What we easily forget is that for a decade prior to Reagan's presidency the United States struggled with high inflation rates. Conservatives blamed it on the high cost of labor. Nixon attempted price controls but that effort went bust with runaway energy prices fueled by imagined oil shortages. The Carter years saw cripplingly high interest rates. Reagan's answer was twofold, deregulation of American corporate power and the breaking down of trade barriers. Both initiatives were aimed at bringing down prices, fighting inflation, and both were successful towards that end. But both led to what we have today, global trade at the expense of the American manufacturing worker. Both led to outsourcing of our production capacity to the lowest bidder. Both led to the deunionization of America's workforce. Both opposed organized labor and favored corporate profit.

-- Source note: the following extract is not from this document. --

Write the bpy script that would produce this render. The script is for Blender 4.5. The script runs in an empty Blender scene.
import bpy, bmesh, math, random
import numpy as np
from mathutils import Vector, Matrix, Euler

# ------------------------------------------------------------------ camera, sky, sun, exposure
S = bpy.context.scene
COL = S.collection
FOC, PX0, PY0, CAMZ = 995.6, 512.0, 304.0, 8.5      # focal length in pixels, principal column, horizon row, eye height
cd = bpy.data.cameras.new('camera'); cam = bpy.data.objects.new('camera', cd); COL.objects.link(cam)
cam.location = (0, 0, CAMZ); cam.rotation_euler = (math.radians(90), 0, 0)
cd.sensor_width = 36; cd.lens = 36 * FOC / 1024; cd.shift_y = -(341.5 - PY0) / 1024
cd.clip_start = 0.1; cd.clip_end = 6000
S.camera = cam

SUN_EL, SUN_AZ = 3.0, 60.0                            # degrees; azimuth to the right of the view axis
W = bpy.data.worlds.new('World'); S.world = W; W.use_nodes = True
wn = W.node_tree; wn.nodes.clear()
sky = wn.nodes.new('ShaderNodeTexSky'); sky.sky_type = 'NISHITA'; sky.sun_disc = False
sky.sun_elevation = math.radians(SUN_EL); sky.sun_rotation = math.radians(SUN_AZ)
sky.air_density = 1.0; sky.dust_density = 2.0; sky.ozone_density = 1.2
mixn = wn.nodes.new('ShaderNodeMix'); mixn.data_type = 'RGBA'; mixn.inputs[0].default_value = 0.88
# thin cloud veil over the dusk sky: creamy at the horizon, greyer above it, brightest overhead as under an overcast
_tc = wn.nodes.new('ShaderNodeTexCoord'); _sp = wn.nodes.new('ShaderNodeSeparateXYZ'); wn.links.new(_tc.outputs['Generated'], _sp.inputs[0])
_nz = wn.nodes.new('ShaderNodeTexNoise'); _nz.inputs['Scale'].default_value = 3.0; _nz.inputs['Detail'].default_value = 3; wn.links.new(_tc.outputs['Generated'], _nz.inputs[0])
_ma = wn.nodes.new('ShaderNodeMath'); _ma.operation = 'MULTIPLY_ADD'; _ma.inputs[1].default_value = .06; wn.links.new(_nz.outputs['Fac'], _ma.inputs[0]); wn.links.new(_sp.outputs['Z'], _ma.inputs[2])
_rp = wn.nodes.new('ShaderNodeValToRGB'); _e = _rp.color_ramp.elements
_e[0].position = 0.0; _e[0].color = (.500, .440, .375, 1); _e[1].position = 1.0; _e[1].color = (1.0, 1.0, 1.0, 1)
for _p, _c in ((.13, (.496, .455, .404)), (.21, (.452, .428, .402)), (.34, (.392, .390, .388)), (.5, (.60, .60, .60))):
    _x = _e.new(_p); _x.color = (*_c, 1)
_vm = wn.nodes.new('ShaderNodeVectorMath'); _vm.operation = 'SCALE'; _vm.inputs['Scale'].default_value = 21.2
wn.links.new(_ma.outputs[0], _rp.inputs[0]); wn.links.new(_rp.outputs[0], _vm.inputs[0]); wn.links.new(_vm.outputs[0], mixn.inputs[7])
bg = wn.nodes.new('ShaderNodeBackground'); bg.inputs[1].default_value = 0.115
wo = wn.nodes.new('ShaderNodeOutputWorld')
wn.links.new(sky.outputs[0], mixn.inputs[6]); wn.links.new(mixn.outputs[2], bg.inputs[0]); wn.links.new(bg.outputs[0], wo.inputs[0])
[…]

Ronald Reagan's economic policies aimed at curbing inflation led to the world in which we now live, a world where Americans perceive the United States as the dominant world military and economic power, as a force dominant over the entire world's resources. It is with this view that America invaded the Middle East to secure its oil resources. It is with this view that America seeks to establish a ring of military strength encircling Asia. It is with this view that John Bolton seeks to reinvent the UN to serve America's worldwide interests. And it is because of this view that the world increasingly sees the United States as the greatest threat to peace, the driving force behind a new need for the defensive militarization of any rising economy.
Ronald Reagan conservativism didn't simply end the Cold War. It began a new one! This one we can't win without Orwell's Big Brother. Ronald Reagan was reelected in 1984. How ironic yet appropriate that symbolism now is in our New World Order. How sad that Reagan's conservative Walmart economics, his forgotten legacy, will crush our nation.
But I should be fair. There is no way in the world that I would want to turn back America's production capacity to 1979. Inflation threatened productivity just as much as Reagan deregulation eventually did. It's easy to forget that the quality of American made products was falling short of the expectations of buyers. Nissan and Toyota and Nikon and Panasonic all saw sales soaring because purchasers of these Asian brands perceived and received value, reasonable quality at an affordable price. Since then American and world consumers have enjoyed seeing this value spread to many more mass produced products. In 1979 we all feared that quality would come at such a high price from America's union workers that few of us non-union workers would be able to afford it. Inflation fed that fear and it fed a downward trend in the quality of goods "Made in the USA." That trend has been reversed whether we will admit it or not. Even American manufacturers can now produce high quality at reasonable prices.
What we can't produce, though, is a surplus in the balance of trade. We can't produce for the rest of the world enough to compensate for what we purchase from them. Our response, our coping mechanism, is military domination of the world's economy and resources, the "shock and awe" approach. That is also our failure. The world will no longer tolerate colonialism, not even under the new economic world order. Eventually, encouraged by victory in Japan, Germany, Vietnam, Afghanistan, Iraq, Iran, China, Russia, North Korea, and in nations around the world once thought of as enemies of American interests, American hegemony will fail. The American economy won't be able to sustain the economic drain of military dominance.
Does anybody in Washington understand this?